Die Logik, die in diesen Zeichnungen am Werk ist, ähnelt am ehesten der des Märchens, nicht nur wegen des Motivinventars, in dem Zwerge oder Frösche eine explizite Rolle spielen, sondern vor allem im Hinblick auf den von Zauberei und wundersamen Fügungen beherrschten Erzählplans des Märchens, durch den sich kausale Löcher in der Geschichte einfach überspringen lassen. Die zentrale Bedeutung, die dem Begriff des Lücke in den Arbeiten Beckmanns zukommt, lässt sich im Blick auf jede einzelne der Zeichnungen überprüfen, in denen das Weiss des Untergrundes mindestens eine ebenso große Rolle spielt wie die Lineatur des Zeichenstifts. Gerade die streng gefasste Akkuratesse des Buntstiftmotive macht ihre Isoliertheit im Gesamtgefüge der jeweils DIN A4 blattgroßen Zeichnungen umso deutlicher. Das weisse Papier ist stets alles andere als ein neutraler Grund, es ist eine selbst aktive Fläche mit grundsätzlich bodenlosem Potential. Was sich auf ihr an Paarungen zeigt, kann schon deswegen nie zueinanderkommen, weil der weissse Papiergrund ein fester Bestandteil jeder zeichnerischen Spur ist und nicht nur formale Bedingung für ihr Auftauchen.

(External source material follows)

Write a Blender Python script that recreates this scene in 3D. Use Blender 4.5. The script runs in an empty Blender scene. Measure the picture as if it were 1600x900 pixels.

Auf einer dieser Zeichnungen schläft im oberen Bilddrittel ein nacktes Kinderwesen mit dem Kopf auf eine graue Unterlage gebettet. Knapp darunter an exakt dieselbe Position gesetzt, verwandelt sich das Ruhekissen in ein saugendes schwarzgraues Loch, das uns in eine Finsternis jenseits von Dingen und ihren Bedeutungen führt. So entpuppt sich schließlich nicht narrative Kontextualität als Ziel der Zeichnungen, sondern gerade die Reflexion des brüchigen Zusammenhangs der visuellen Zeichen im Sinne ihrer Kontingenz. Das Moment eines „Alles könnte auch ganz anders sein“, das an die Stelle fest gefügter Bedeutungsstatik relationale Prozessualität setzt, sorgt für ein Klima durchgehender produktiver Doppelbödigkeit im Reich des Beckmannschen Zeichenstiftes. In Peter Greenaways Film „Der Kontrakt des Zeichners“ erfasst der Künstler durch das Raster seiner Zeichenapparatur manisch alles, was vorhanden ist und dokumentiert so die Lösung eines Rätsels, das ihn schlußendlich das Leben kostet. Der Zeichner Beckmann dagegen spürt mit ebenso großer Akribie den Dingen nach, sie sich zwischen dem Sichtbaren befinden und erzeugt damit Bilder, die in ihrer bestechenden Klarheit von einer Welt erzählen, in der jede scheinbare Lösung nur der Beginn eines neuen Rätsels ist. Und jedes Rätsel in Wahrheit ein Bild, das von nichts anderem, als von seiner eigenen, in sich versponnenen Wirklichkeit erzählt.